Saudi Global Ports (SGP) to plug SAR 3.5 bn into Dammam over the next five years, in a bid to snap up a larger share of the transhipment cargo market from the UAE, Chief Executive Rob Harrison told Arabian Business. The investments will span Dammam Port and zones to create an ecosystem capable of competing with established Emirati leaders, Harrison said, noting the success of Jebel Ali and Khalifa Ports as models for building regional logistics hubs.
The breakdown: The firm has earmarked SAR 2 bn for the development of container terminals, which are expected to account for up to 85% of its top line. In addition, SAR 665 mn is allocated to upgrading equipment at existing multipurpose terminals, while the remaining SAR 670 mn will go toward the company’s Dammam integrated logistics park.
Why Dammam?
Dammam Port is nestled only some 400 km from Riyadh, a core node in the country’s diversification effort — giving it a leg up compared with its counterpart, Jeddah Port on the Red Sea coast, which sits 1k km from the Kingdom’s capital. Cargo entering the Kingdom from Jebel Ali or Khalifa Port also faces a 1k km journey, on top of a border crossing. Saudi Global Ports also currently operates five to seven daily rail services between Dammam and two locations in Riyadh.
Why it matters
The move aims to capture a larger portion of cargo flowing through the GCC, putting Saudi Global Ports in competition with UAE ports. To do this, Dammam’s King Abdulaziz Port needs to substantially ramp up its handling capacity, which currently stands at just under 3.9 mn TEUs. This falls well behind the UAE’s leading heavyweights, with Jebel Ali boasting a 19.3 mn TEU capacity in 1H 2025 and Khalifa port’s standing at 9.6 mn TEUs.
Our take: Emerging strong because of, not despite, volatility
SGP appears to be taking stock of the lessons learned over the past two years, during which deeper integration of logistics and industrial services emerged as a critical tool for port operators to hedge against shipping volatility.

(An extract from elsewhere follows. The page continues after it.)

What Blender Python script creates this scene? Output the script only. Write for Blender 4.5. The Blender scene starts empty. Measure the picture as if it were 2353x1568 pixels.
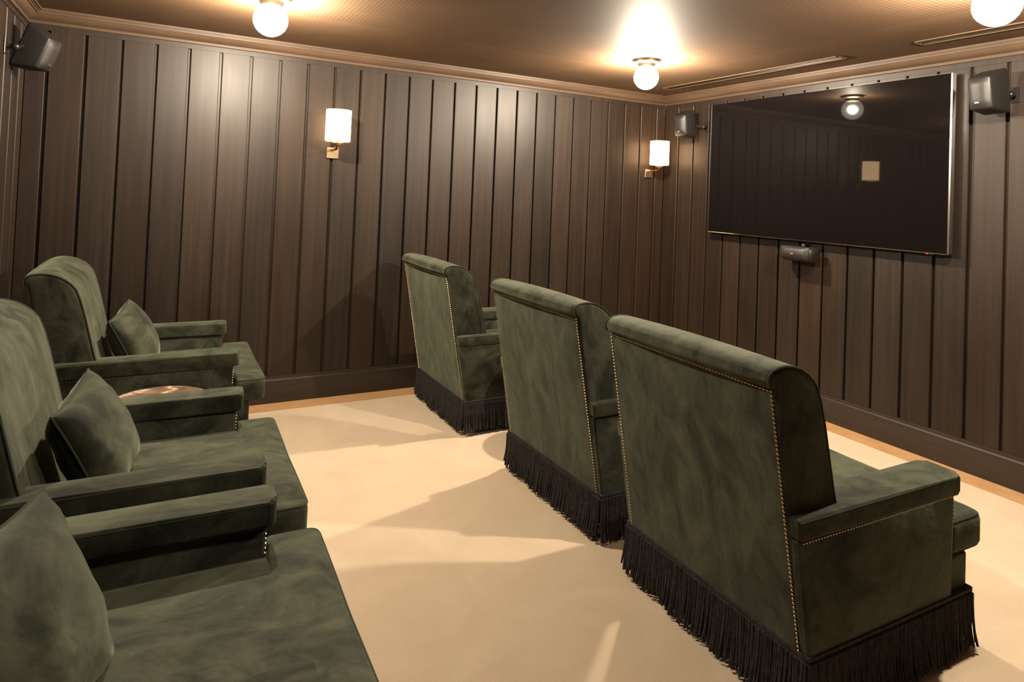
import bpy, bmesh, math, random
from mathutils import Vector, Matrix, noise as mnoise

random.seed(7)
scene = bpy.context.scene
COL = scene.collection
PI = math.pi

# ------------------------------------------------------------------ scene helpers
def tag(o, label=None, cat=None, group=None, kind=None):
    if label: o['label'] = label
    if cat: o['category'] = cat
    if group: o['group'] = group
    if kind: o['kind'] = kind
    return o

def thing(name, label, cat, loc=(0, 0, 0), rotz=0.0, group=None):
    o = bpy.data.objects.new(name, None)
    o.empty_display_size = 0.1
    COL.objects.link(o)
    o.location = loc
    o.rotation_euler = (0, 0, rotz)
    return tag(o, label, cat, group)

def obj(name, bm, mat, parent=None, smooth=True, angle=35):
    me = bpy.data.meshes.new(name)
    bmesh.ops.recalc_face_normals(bm, faces=bm.faces[:])
    if smooth:
        lim = math.radians(angle)
        for f in bm.faces:
            f.smooth = True
        for e in bm.edges:
            if len(e.link_faces) == 2 and e.calc_face_angle(0.0) > lim:
                e.smooth = False
    bm.to_mesh(me)
    bm.free()
    mats = mat if isinstance(mat, (list, tuple)) else [mat]
    for m in mats:
        me.materials.append(m)
    o = bpy.data.objects.new(name, me)
    COL.objects.link(o)
    if parent is not None:
        o.parent = parent
    return o

def copy_tree(o, parent=None):
    c = o.copy()
    COL.objects.link(c)
    c.parent = parent
    for ch in list(o.children):
        copy_tree(ch, c)
    return c

# ------------------------------------------------------------------ mesh helpers
def add_box(bm, x0, x1, y0, y1, z0, z1, bevel=0.0, seg=2, mat_index=0):
    vs = [bm.verts.new(p) for p in ((x0, y0, z0), (x1, y0, z0), (x1, y1, z0), (x0, y1, z0),
                                    (x0, y0, z1), (x1, y0, z1), (x1, y1, z1), (x0, y1, z1))]
    fs = [bm.faces.new([vs[i] for i in q]) for q in ((0, 3, 2, 1), (4, 5, 6, 7), (0, 1, 5, 4), (1, 2, 6, 5), (2, 3, 7, 6), (3, 0, 4, 7))]
    for f in fs:
        f.material_index = mat_index
    if bevel > 0:
        es = set()
        for f in fs:
            es.update(f.edges)
        bmesh.ops.bevel(bm, geom=list(es), offset=bevel, segments=seg, affect='EDGES', profile=0.5)
    return vs

def add_prism(bm, poly, axis, a, b, bevel=0.0, seg=3):
    """poly: list of 2-D points; extruded along axis ('v' -> (p0, t, p1), 'z' -> (p0, p1, t))."""
    def P(p, t):
        return (p[0], t, p[1]) if axis == 'v' else (p[0], p[1], t)
    lo = [bm.verts.new(P(p, a)) for p in poly]
    hi = [bm.verts.new(P(p, b)) for p in poly]
    fs = [bm.faces.new(lo[::-1]), bm.faces.new(hi)]
    n = len(poly)
    for i in range(n):
        fs.append(bm.faces.new((lo[i], lo[(i + 1) % n], hi[(i + 1) % n], hi[i])))
    if bevel > 0:
        es = set()
        for f in fs:
            es.update(f.edges)
        bmesh.ops.bevel(bm, geom=list(es), offset=bevel, segments=seg, affect='EDGES', profile=0.5)

def add_tube(bm, pts, r, sides=8, closed=False, r_end=None, cap=True):
    pts = [Vector(p) for p in pts]
    n = len(pts)
    rings = []
    up = Vector((0, 0, 1))
    prev = None
    for i, p in enumerate(pts):
        if closed:
            t = pts[(i + 1) % n] - pts[i - 1]
        else:
            t = pts[min(i + 1, n - 1)] - pts[max(i - 1, 0)]
        t.normalize()
        if prev is None:
            a = t.cross(up)
            if a.length < 1e-3:
                a = t.cross(Vector((1, 0, 0)))
            a.normalize()
        else:
            a = prev - t * prev.dot(t)
            if a.length < 1e-5:
                a = t.orthogonal()
            a.normalize()
        prev = a
        b = t.cross(a)
        rr = r if r_end is None else r + (r_end - r) * i / max(1, n - 1)
        rings.append([bm.verts.new(p + a * (rr * math.cos(2 * PI * k / sides)) + b * (rr * math.sin(2 * PI * k / sides))) for k in range(sides)])
    m = n if closed else n - 1
    for i in range(m):
        A, B = rings[i], rings[(i + 1) % n]
        for k in range(sides):
            bm.faces.new((A[k], A[(k + 1) % sides], B[(k + 1) % sides], B[k]))
    if cap and not closed:
        bm.faces.new(rings[0][::-1])
        bm.faces.new(rings[-1])

def add_lathe(bm, prof, segs=32, centre=(0, 0)):
    rings = []
    for r, z in prof:
        if r < 1e-6:
            rings.append([bm.verts.new((centre[0], centre[1], z))])
        else:
            rings.append([bm.verts.new((centre[0] + r * math.cos(2 * PI * k / segs), centre[1] + r * math.sin(2 * PI * k / segs), z)) for k in range(segs)])
    for A, B in zip(rings[:-1], rings[1:]):
        for k in range(segs):
            k2 = (k + 1) % segs
            if len(A) == 1 and len(B) == 1:
                continue
            if len(A) == 1:
                bm.faces.new((A[0], B[k2], B[k]))
            elif len(B) == 1:
                bm.faces.new((A[k], A[k2], B[0]))
            else:
                bm.faces.new((A[k], A[k2], B[k2], B[k]))

def add_dome(bm, c, n, r):
    """Small nail head: a flattened dome facing n."""
    n = Vector(n).normalized()
    a = n.orthogonal().normalized()
    b = n.cross(a)
    c = Vector(c)
    S = 6
    rings = []
    for rr, h in ((r, 0.0), (r * 0.72, r * 0.5)):
        rings.append([bm.verts.new(c + a * (rr * math.cos(2 * PI * k / S)) + b * (rr * math.sin(2 * PI * k / S)) + n * h) for k in range(S)])
    tip = bm.verts.new(c + n * (r * 0.72))
    for k in range(S):
        k2 = (k + 1) % S
        bm.faces.new((rings[0][k], rings[0][k2], rings[1][k2], rings[1][k]))
        bm.faces.new((rings[1][k], rings[1][k2], tip))

def nails(bm, p0, p1, n, pitch=0.0125, r=0.0042):
    p0, p1 = Vector(p0), Vector(p1)
    k = max(2, int((p1 - p0).length / pitch))
    for i in range(k + 1):
        add_dome(bm, p0.lerp(p1, i / k), n, r)

# ------------------------------------------------------------------ materials
def mat(name, col=(0.5, 0.5, 0.5), rough=0.5, metal=0.0, spec=0.5):
    m = bpy.data.materials.new(name)
    m.use_nodes = True
    b = m.node_tree.nodes['Principled BSDF']
    b.inputs['Base Color'].default_value = (*col, 1)
    b.inputs['Roughness'].default_value = rough
    b.inputs['Metallic'].default_value = metal
    b.inputs['Specular IOR Level'].default_value = spec
    return m, m.node_tree.nodes, m.node_tree.links, b

def node(ns, t, **kw):
    n = ns.new(t)
    for k, v in kw.items():
        setattr(n, k, v)
    return n

def ramp(ns, stops):
    r = ns.new('ShaderNodeValToRGB')
    el = r.color_ramp.elements
    while len(el) < len(stops):
        el.new(0.5)
    for e, (p, c) in zip(el, stops):
        e.position = p
        e.color = (*c, 1)
    return r

def mapping(ns, ls, coord='Object', scale=(1, 1, 1), per_object=False):
    tc = ns.new('ShaderNodeTexCoord')
    mp = ns.new('ShaderNodeMapping')
    mp.inputs['Scale'].default_value = scale
    ls.new(tc.outputs[coord], mp.inputs['Vector'])
    if per_object:
        oi = ns.new('ShaderNodeObjectInfo')
        ml = node(ns, 'ShaderNodeMath', operation='MULTIPLY')
        ml.inputs[1].default_value = 37.0
        ls.new(oi.outputs['Random'], ml.inputs[0])
        ls.new(ml.outputs[0], mp.inputs['Location'])
    return mp

def noise_tex(ns, ls, mp, scale, detail=4, rough=0.55, dist=0.0):
    n = ns.new('ShaderNodeTexNoise')
    n.inputs['Scale'].default_value = scale
    n.inputs['Detail'].default_value = detail
    n.inputs['Roughness'].default_value = rough
    n.inputs['Distortion'].default_value = dist
    ls.new(mp.outputs[0], n.inputs['Vector'])
    return n

def mixrgb(ns, ls, fac, a, b, blend='MIX'):
    m = node(ns, 'ShaderNodeMix', data_type='RGBA', blend_type=blend)
    for s, v in ((0, fac), (6, a), (7, b)):
        if hasattr(v, 'links') or hasattr(v, 'is_linked'):
            ls.new(v, m.inputs[s])
        elif s == 0:
            m.inputs[0].default_value = v
        else:
            m.inputs[s].default_value = (*v, 1)
    return m.outputs[2]

def bump(ns, ls, b, height, strength=0.3, dist=0.002, chain=None):
    bp = ns.new('ShaderNodeBump')
    bp.inputs['Strength'].default_value = strength
    bp.inputs['Distance'].default_value = dist
    ls.new(height, bp.inputs['Height'])
    if chain is not None:
        ls.new(chain.outputs[0], bp.inputs['Normal'])
    ls.new(bp.outputs[0], b.inputs['Normal'])
    return bp

def suede(name, streak=(1, 1, 1), lo=(0.0085, 0.0095, 0.0062), hi=(0.050, 0.0525, 0.035), scale=5.0):
    """Brushed green velvet: patches where the nap lies one way or the other."""
    m, ns, ls, b = mat(name, rough=0.8, spec=0.12)
    mp = mapping(ns, ls, scale=streak, per_object=True)
    n1 = noise_tex(ns, ls, mp, scale, 5, 0.62, 0.9)
    r1 = ramp(ns, [(0.37, lo), (0.50, tuple((a * 0.5 + c * 0.5) for a, c in zip(lo, hi))), (0.63, hi)])
    ls.new(n1.outputs['Fac'], r1.inputs[0])
    n2 = noise_tex(ns, ls, mp, scale * 3.3, 6, 0.65, 1.4)
    r2 = ramp(ns, [(0.34, (0.74, 0.74, 0.72)), (0.64, (1.14, 1.14, 1.12))])
    ls.new(n2.outputs['Fac'], r2.inputs[0])
    c = mixrgb(ns, ls, 0.8, r1.outputs[0], r2.outputs[0], 'MULTIPLY')
    ls.new(c, b.inputs['Base Color'])
    b.inputs['Sheen Weight'].default_value = 0.28
    b.inputs['Sheen Roughness'].default_value = 0.45
    b.inputs['Sheen Tint'].default_value = (0.62, 0.70, 0.50, 1)
    tc = mapping(ns, ls)
    f = noise_tex(ns, ls, tc, 900, 2, 0.6)
    w = noise_tex(ns, ls, tc, 11, 3, 0.5, 0.4)
    b1 = bump(ns, ls, b, w.outputs['Fac'], 0.35, 0.012)
    bump(ns, ls, b, f.outputs['Fac'], 0.18, 0.001, b1)
    return m

M = {}
M['suede_back'] = suede('green_suede_upright', streak=(1.5, 1.5, 0.75), scale=5.5, lo=(0.0085, 0.0093, 0.0062), hi=(0.047, 0.0480, 0.032))
M['suede'] = suede('green_suede', streak=(1, 1.5, 1.2), scale=5.0, hi=(0.045, 0.0475, 0.0315))
M['suede_pillow'] = suede('green_suede_pillow', streak=(1, 1, 1), scale=5.0)
M['suede_dark'] = mat('green_piping', (0.030, 0.034, 0.022), 0.85, 0, 0.15)[0]
M['nail'] = mat('antique_brass_nail', (0.44, 0.30, 0.165), 0.36, 1.0)[0]

m, ns, ls, b = mat('charcoal_cord_fringe', (0.02, 0.018, 0.02), 0.85, 0, 0.15)
mp = mapping(ns, ls)
n1 = noise_tex(ns, ls, mp, 60, 2)
r1 = ramp(ns, [(0.3, (0.018, 0.016, 0.017)), (0.7, (0.042, 0.036, 0.036))])
ls.new(n1.outputs['Fac'], r1.inputs[0]); ls.new(r1.outputs[0], b.inputs['Base Color'])
wv = ns.new('ShaderNodeTexWave'); wv.inputs['Scale'].default_value = 120; wv.bands_direction = 'Z'
ls.new(mp.outputs[0], wv.inputs['Vector'])
bump(ns, ls, b, wv.outputs['Fac'], 0.5, 0.001)
M['fringe'] = m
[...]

Leveraging new routes for global shipping: The port operator ran at 122% capacity in 2024, as its ports served as an alternative stop for container ships diverted around the Cape of Good Hope. “We’ve benefited from having more volume, but the real strategic benefit is that we’ve been able to show we are a viable supply chain routing,” Harrison explained.
Logistics providers are routing containers via rail through Dammam rather than through Jeddah or UAE ports, a trend that is backed by the growing number of warehouses popping up on the Kingdom’s east coast and in Riyadh.
Background
SGP inaugurated a SAR 1.5 bn expansion of its second container terminal at King Abdulaziz Port in November, increasing the terminal’s capacity from 2.5 mn TEUs to 3.8 mn TEUs. The firm also broke ground on the SAR 1.3 bn integrated logistics park at King Abdulaziz Port in the same month. The park — spanning 1 mn sqm — will deliver 300k sqm of Grade A warehousing over the next 18 months.
Dammam is now a logistics investment hotspot, with a long line-up of in-development and recently launched projects around King Abdulaziz Port. Arasco, Hizon, and Abyat all plugged large investments – totaling over SAR 300 mn – in the region in 4Q 2025.